Starting point is 02:02:09 You know, what's interesting is I just ran those stats on the most popular stable coin systems in operation because you can just, you know, take the data off the ledger, and they all have a velocity in about the 30 to 50 range. So it's interesting that across decades, these systems sort of end up having similar characteristics. Although I think with, it's hard to compare apples to apples. just in the standpoint that so much of the usage now is simply for speculative trading of, you know, like trying to capture when these things go up and down. Yeah, that's fair.
Starting point is 02:02:44 Yeah. And the stable coins in practice are used for settling payments between exchanges for the most part. Yes. You have the honor of having created probably the first, like the first widely used, like internet currency, I think. You know, DigiCash didn't really have much usage. and you proceeded PayPal, right? That's correct.
Starting point is 02:03:07 Yeah. I mean, at the time we were coming up, like we started with less than a million in terms of capital, and most of that came out of my pocket. Concurrent with our first years, more than 300 million had gone into all sorts of payment schemes. You know, there was things like beans and flus. Pepper coin. eBay had its own thing called Billpoint. Citibank had something called C2.
Starting point is 02:03:35 I mean, there was a lot of these things, but by the fall of 2000, by around November, we were processing of greater volume of transactions every month than all of those others combined had done cumulatively. I mean, that was just crazy. There was one called Cybercash,
Starting point is 02:03:54 which had a thing, which I think they called Cybercoin, where many, many millions went into it And when it went when it was defunct, you know, they sort of joked that like the half dozen people who tried it really thought it was grand. So here's maybe a parting question. So knowing, you know, if in 1996 you had known that this would end in such difficult circumstances, you know, in 2008 or I guess it ended slowly between 2008 and 2013, would you do it again? Yeah, but I'd do it smarter. I mean, that's the problem with, you know, sort of counterfactual, you know, replaying history.
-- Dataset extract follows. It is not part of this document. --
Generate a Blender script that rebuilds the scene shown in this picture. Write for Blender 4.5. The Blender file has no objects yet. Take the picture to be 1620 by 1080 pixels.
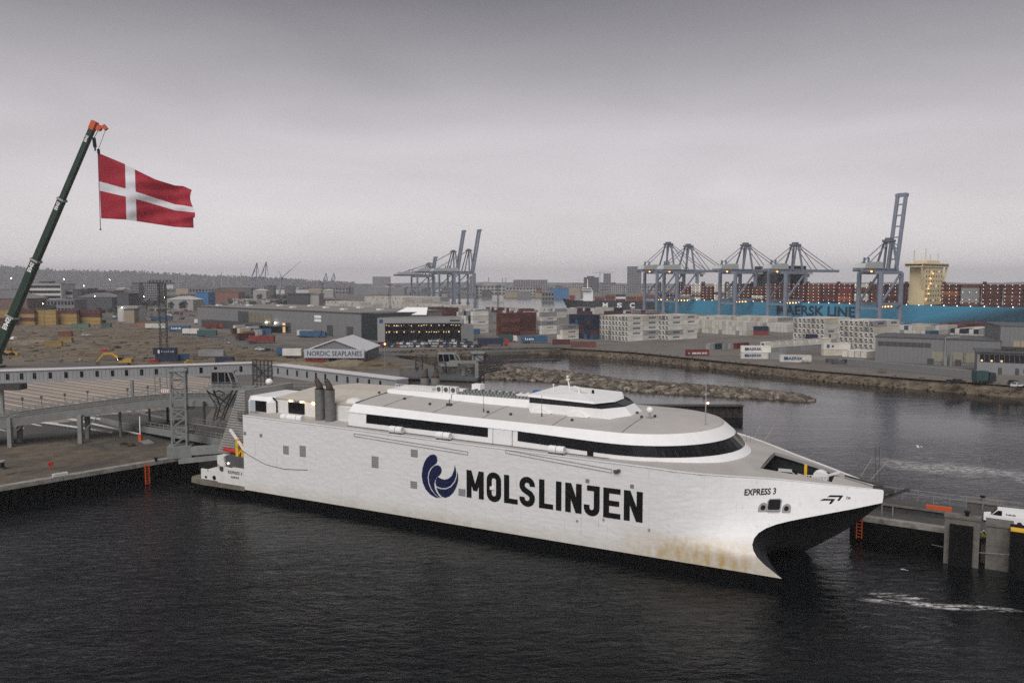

Starting point is 02:04:39 If only I knew then, what I know now. Yeah. Yeah, I'd have certainly done it, but I would have done it smarter. I would have, you know, conserved the good parts because it was a number of good parts, but I would have avoided, you know, the naive things that ended up, you know, leading the destruction of the system. And where can people follow you now? Where would you direct people to follow your work? I'm sort of in stealth mode at the moment. Like the new company that we're developing, again, like described, it sort of implements the lessons learned, but it also extends beyond just the
Starting point is 02:05:17 P-to-P sort of RTGS platform that we had before to have a much more sophisticated way of interacting with the banking system. And so for fear of divulging what amounts to secret sauce, we're just not maintaining a public presence. And it's also to facilitate discussions with central banks, with big banks, with regulatory authorities, where you're not going to have their confidence to be able to communicate in a frank way
Starting point is 02:05:49 if we're out there exposing discussions in public. Okay, well, so, you know, most people will direct listeners to maybe their Twitter profile, but I guess you don't have one. So we can read it at that. Yeah, I'm afraid I'm pretty stealthy. I mean, there's contact information on bettermoney.com that's still. That's how I found you. Oh, very good.
Starting point is 02:06:14 Well, Douglas, this has been an absolute pleasure. Thank you so much. I learned a ton, and I think this is going to be really useful, just historical resource. So thank you. And thank you, Nick. I really enjoyed it.